How can I sort this "matrix" of data?

Question

I run a sporting website, and it's often useful to rank people against each other based on their previous meetings.

See this example set of data:

On the left is the raw "unsorted" view. On the right is the correctly sorted (in my opinion) list.

Each square shows the number of times they've competed against each other, and the percentage of victories. They're shaded based on the percentage.

I have this in a webpage, with "up" and "down" controls alongside each row, and I can manually nudge them around until I get what I want.

I'm just not quite sure of the best way to automate this.

The numbers at the end of each row are a quick idea I roughed out, and equal to the sum across the row of (percentage-50 * column number). As you can see, they do a fairly good job, with only the first two rows being "wrong". They don't give any weight to number of meetings though, only the win percentage.

The final-column numbers change depending on the row order as well, as can be seen by comparing the left and right tables in the image, so sorting on the initial values wouldn't work that well. Looping a sort + re-calc a couple of times might do the job.

I expect I can cobble something together to make this work... but I feel SO will have some much better ideas, and I'm all ears.

Answer 1

Just to add to j_random's answer, you can isolate cycles using something like Tarjan's strongly connected components algorithm. Within a strongly connected component, you could use another method for sorting the items.

Answer 2

A tournament is a graph in which there is exactly one directed edge between every pair of vertices; to create such a graph from your input, you could make a graph with a vertex for each player, and then "point" each edge between two players in the direction of the player who won a majority of games (you will need to break ties somehow).

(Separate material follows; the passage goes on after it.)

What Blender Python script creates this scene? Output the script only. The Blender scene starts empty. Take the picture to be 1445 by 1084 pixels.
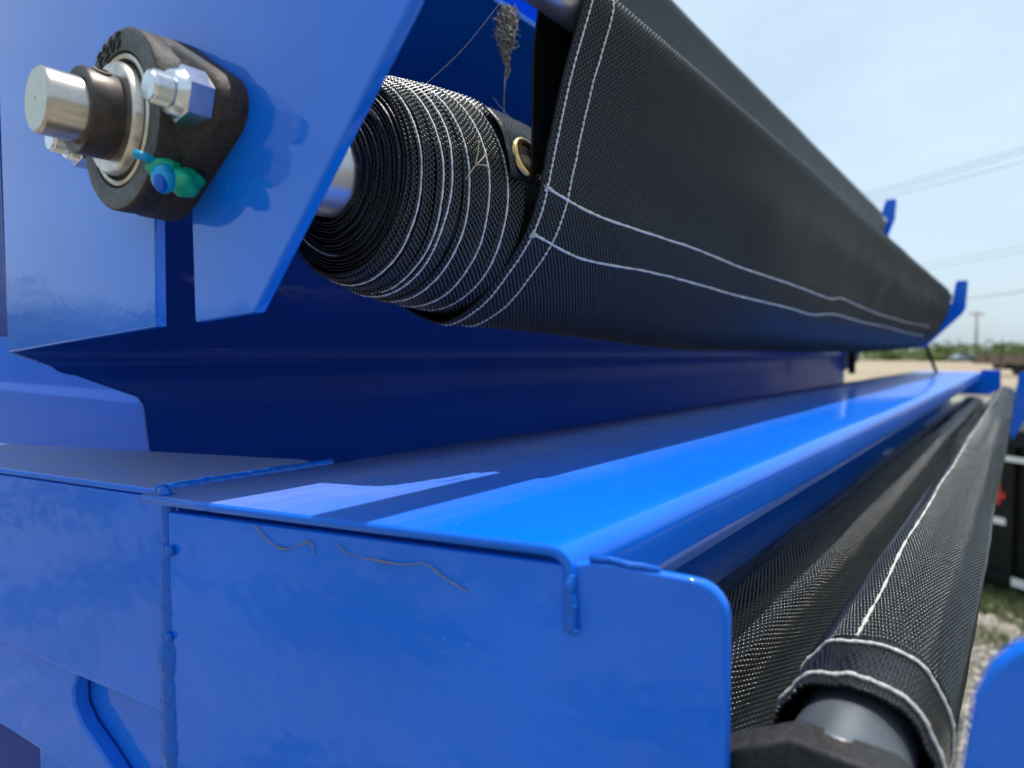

If you do this, and if there are no cycles A > B > ... > A of the type I mentioned in my comment in this graph, then the graph is transitive, and you can order the players using a topological sort of the graph. This takes just linear time in the number of edges, i.e. O(n^2) for n players.

If there are such cycles, then there's no "perfect" ordering of players: any ordering will place at least one player after some player that they have beaten. In that case, a reasonable alternative is to look for orderings that minimise the number of these "edge violations". This turns out to be a well-studied NP-hard problem in computer science called (Minimum) Feedback Arc Set in Tournaments (FAST). A feedback arc set is a set of directed edges ("arcs") which, if deleted from the graph, would leave a graph with no directed cycles -- which can then be easily turned into an order using topological sort as before.

This paper describes a recent attack on the problem. I haven't read the paper, but this is an active area of research and so the algorithm is probably quite complicated -- but it might give you ideas about how to create a simpler algorithm that runs slower (but acceptably fast on such small instances), or how to create a heuristic.